Commonwealth Club of California: Torture Touches Everybody#links
This erudite review of the "moral hazards" of the Bush administration, as well as what is now expected from President Obama - and how he's already failing to demonstrate his commitment to the rhetoric that helped to get him elected - was one of the best hours I spent in at least the last week.
Will illegal actions be tolerated at the highest levels of government?
Will this administration turn its head and simply "look forward"?
If waterboarding was considered a crime...

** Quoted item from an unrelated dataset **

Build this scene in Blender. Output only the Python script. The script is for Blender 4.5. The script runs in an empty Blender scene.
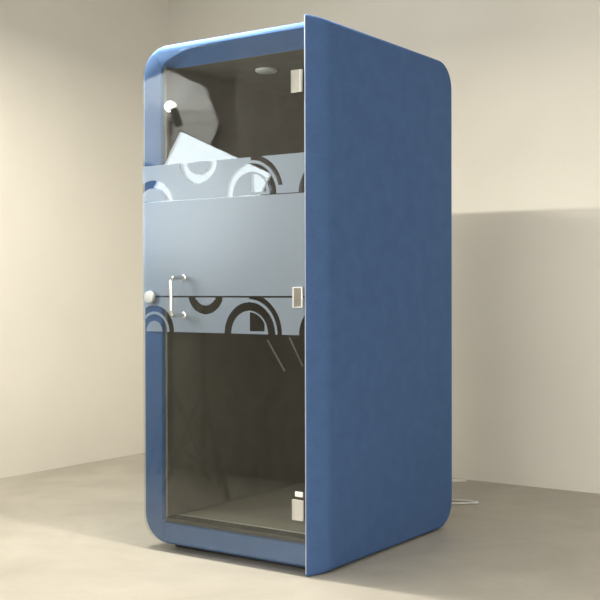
import bpy, bmesh, math, random
from mathutils import Vector, Matrix
random.seed(4)
sc = bpy.context.scene
COL = sc.collection
R = math.radians

# ------------------------------------------------------------------ camera
FOC = 1093.0
cam_d = bpy.data.cameras.new('camera')
cam = bpy.data.objects.new('camera', cam_d)
COL.objects.link(cam)
fwd = Vector((-0.57065664, 0.82113686, -0.00923405))
rgt = Vector((0.82118155, 0.5706627, -0.00222309))
upv = Vector((-0.00344407, 0.00885145, 0.99995489))
M = Matrix((rgt, upv, -fwd)).transposed().to_4x4()
M.translation = Vector((2.3992, -3.5462, 1.1306))
cam.matrix_world = M
cam_d.sensor_width = 36.0
cam_d.lens = 36.0 * FOC / 600.0
cam_d.clip_start = 0.05
sc.camera = cam

# ------------------------------------------------------------------ light
world = bpy.data.worlds.new('World')
sc.world = world
world.use_nodes = True
bg = world.node_tree.nodes['Background']
wnt = world.node_tree
wtc = wnt.nodes.new('ShaderNodeTexCoord')
wsx = wnt.nodes.new('ShaderNodeVectorMath')
wsx.operation = 'DOT_PRODUCT'
wsx.inputs[1].default_value = (-0.58, -0.66, -0.48)
wmr = wnt.nodes.new('ShaderNodeMapRange')            # invented ambient gradient: lights the booth's front, dims its right side
wmr.inputs[1].default_value = -1.0
wmr.inputs[2].default_value = 1.0
wmr.inputs[3].default_value = 0.62
wmr.inputs[4].default_value = 2.0
wnt.links.new(wtc.outputs['Generated'], wsx.inputs[0])
wnt.links.new(wsx.outputs['Value'], wmr.inputs[0])
bg.inputs['Color'].default_value = (1.0, 0.96, 0.90, 1)
wlb = wnt.nodes.new('ShaderNodeVectorMath')          # added lobe of front light, brightens the booth's front and padded strip
wlb.operation = 'DOT_PRODUCT'
wlb.inputs[1].default_value = (-0.12, -0.955, 0.27)
wnt.links.new(wtc.outputs['Generated'], wlb.inputs[0])
wcl = wnt.nodes.new('ShaderNodeMath'); wcl.operation = 'MAXIMUM'; wcl.inputs[1].default_value = 0.0
wnt.links.new(wlb.outputs['Value'], wcl.inputs[0])
wpw = wnt.nodes.new('ShaderNodeMath'); wpw.operation = 'POWER'; wpw.inputs[1].default_value = 6.0
wnt.links.new(wcl.outputs[0], wpw.inputs[0])
wma = wnt.nodes.new('ShaderNodeMath'); wma.operation = 'MULTIPLY_ADD'; wma.inputs[1].default_value = 2.5
wnt.links.new(wpw.outputs[0], wma.inputs[0])
wnt.links.new(wmr.outputs[0], wma.inputs[2])
wnt.links.new(wma.outputs[0], bg.inputs['Strength'])

# ceiling tube lamp that hangs over the booth's front edge
ld = bpy.data.lights.new('ceiling_tube', 'AREA')
ld.shape = 'RECTANGLE'
ld.size = 1.5
ld.size_y = 0.05
ld.energy = 113
ld.color = (1.0, 0.94, 0.82)
lo = bpy.data.objects.new('ceiling_tube', ld)
COL.objects.link(lo)
lo.location = (-0.77, -0.06, 2.83)
lo.rotation_euler = (R(-5), 0, 0)

vs = sc.view_settings
vs.view_transform = 'Standard'
vs.look = 'None'
vs.gamma = 1.0
vs.use_curve_mapping = False
vs.exposure = 0.0

# ------------------------------------------------------------------ materials
def new_mat(name):
    m = bpy.data.materials.new(name)
    m.use_nodes = True
    nt = m.node_tree
    nt.nodes.clear()
    out = nt.nodes.new('ShaderNodeOutputMaterial')
    return m, nt, out

def principled(name, col, rough=0.5, metal=0.0, noise=None, bump=None, sheen=0.0, spec=0.5):
    """noise = (scale, amount of value change, detail); bump = (scale, strength, distance)"""
    m, nt, out = new_mat(name)
    b = nt.nodes.new('ShaderNodeBsdfPrincipled')
    b.inputs['Base Color'].default_value = (*col, 1)
    b.inputs['Roughness'].default_value = rough
    b.inputs['Metallic'].default_value = metal
    b.inputs['Specular IOR Level'].default_value = spec
    if sheen:
        b.inputs['Sheen Weight'].default_value = sheen
        b.inputs['Sheen Roughness'].default_value = 0.4
    nt.links.new(b.outputs[0], out.inputs[0])
    tc = nt.nodes.new('ShaderNodeTexCoord')
    if noise:
        n = nt.nodes.new('ShaderNodeTexNoise')
        n.inputs['Scale'].default_value = noise[0]
        n.inputs['Detail'].default_value = noise[2]
        nt.links.new(tc.outputs['Object'], n.inputs['Vector'])
        mr = nt.nodes.new('ShaderNodeMapRange')
        mr.inputs[1].default_value = 0.25
        mr.inputs[2].default_value = 0.75
        mr.inputs[3].default_value = 1 - noise[1]
        mr.inputs[4].default_value = 1 + noise[1]
        nt.links.new(n.outputs[0], mr.inputs[0])
        vm = nt.nodes.new('ShaderNodeVectorMath')
        vm.operation = 'SCALE'
        vm.inputs[0].default_value = col
        nt.links.new(mr.outputs[0], vm.inputs['Scale'])
        nt.links.new(vm.outputs[0], b.inputs['Base Color'])
    if bump:
        n2 = nt.nodes.new('ShaderNodeTexNoise')
        n2.inputs['Scale'].default_value = bump[0]
        n2.inputs['Detail'].default_value = 3
        nt.links.new(tc.outputs['Object'], n2.inputs['Vector'])
        bp = nt.nodes.new('ShaderNodeBump')
        bp.inputs['Strength'].default_value = bump[1]
        bp.inputs['Distance'].default_value = bump[2]
        nt.links.new(n2.outputs[0], bp.inputs['Height'])
        nt.links.new(bp.outputs[0], b.inputs['Normal'])
    return m

def emission(name, col, s):
    m, nt, out = new_mat(name)
    e = nt.nodes.new('ShaderNodeEmission')
    e.inputs[0].default_value = (*col, 1)
    e.inputs[1].default_value = s
    nt.links.new(e.outputs[0], out.inputs[0])
    return m

def glass_mat():
    m, nt, out = new_mat('clear_glass')
    fr = nt.nodes.new('ShaderNodeFresnel')
    geo = nt.nodes.new('ShaderNodeNewGeometry')
    mr = nt.nodes.new('ShaderNodeMapRange')          # the same reflectance on entry and on exit
    mr.inputs[3].default_value = 1.62
    mr.inputs[4].default_value = 1 / 1.62
    nt.links.new(geo.outputs['Backfacing'], mr.inputs[0])
    nt.links.new(mr.outputs[0], fr.inputs['IOR'])
    t = nt.nodes.new('ShaderNodeBsdfTransparent')
    t.inputs[0].default_value = (0.93, 0.95, 0.94, 1)
    g = nt.nodes.new('ShaderNodeBsdfGlossy')
    g.inputs['Roughness'].default_value = 0.0
    mx = nt.nodes.new('ShaderNodeMixShader')
    nt.links.new(fr.outputs[0], mx.inputs[0])
    nt.links.new(t.outputs[0], mx.inputs[1])
    nt.links.new(g.outputs[0], mx.inputs[2])
    nt.links.new(mx.outputs[0], out.inputs[0])
    return m

def film_mat():
    m, nt, out = new_mat('frosted_film')
    t = nt.nodes.new('ShaderNodeBsdfRefraction')       # frosted: what lies behind shows blurred
    t.inputs['Roughness'].default_value = 0.55
    t.inputs['IOR'].default_value = 1.22
    d = nt.nodes.new('ShaderNodeBsdfPrincipled')
    d.inputs['Base Color'].default_value = (0.255, 0.325, 0.40, 1)
    d.inputs['Roughness'].default_value = 0.52
    d.inputs['Specular IOR Level'].default_value = 1.0
    d.inputs['Coat Weight'].default_value = 1.0
    d.inputs['Coat Roughness'].default_value = 0.45
    tl = nt.nodes.new('ShaderNodeBsdfTranslucent')
    tl.inputs[0].default_value = (0.55, 0.62, 0.68, 1)
    m1 = nt.nodes.new('ShaderNodeMixShader')
    m1.inputs[0].default_value = 0.2
    nt.links.new(d.outputs[0], m1.inputs[1])
    nt.links.new(tl.outputs[0], m1.inputs[2])
    m2 = nt.nodes.new('ShaderNodeMixShader')
    m2.inputs[0].default_value = 0.66
    nt.links.new(t.outputs[0], m2.inputs[1])
    nt.links.new(m1.outputs[0], m2.inputs[2])
    nt.links.new(m2.outputs[0], out.inputs[0])
    return m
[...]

....worth court-marshaling U.S. soldiers who did it to Filipino guerrillas
....the U.S. could sentence a Japanese army officer in 1947 to 15 years of hard labor to for waterboarding a U.S. citizen, and
....the U.S. military could court-marshal 2 soldiers for in 1965 after pictures of them waterboarding Vietcong were published,
then how is that waterboarding can be defended today by Cheney and his supporters?
And why is there hesitation by Obama to call for a vigorous investigation to uncover those guilty of authoring, authorizing, *and* committing such atrocities has not already begun?
What does it mean if the U.S. government has over 2000 - yes, two thousand - photographs that possibly depict torture authorized by the Bush administration?
Will this president bring real change to the way in which our government functions and how the office of the president affects our values and ethics, and will it be enough to make a real difference?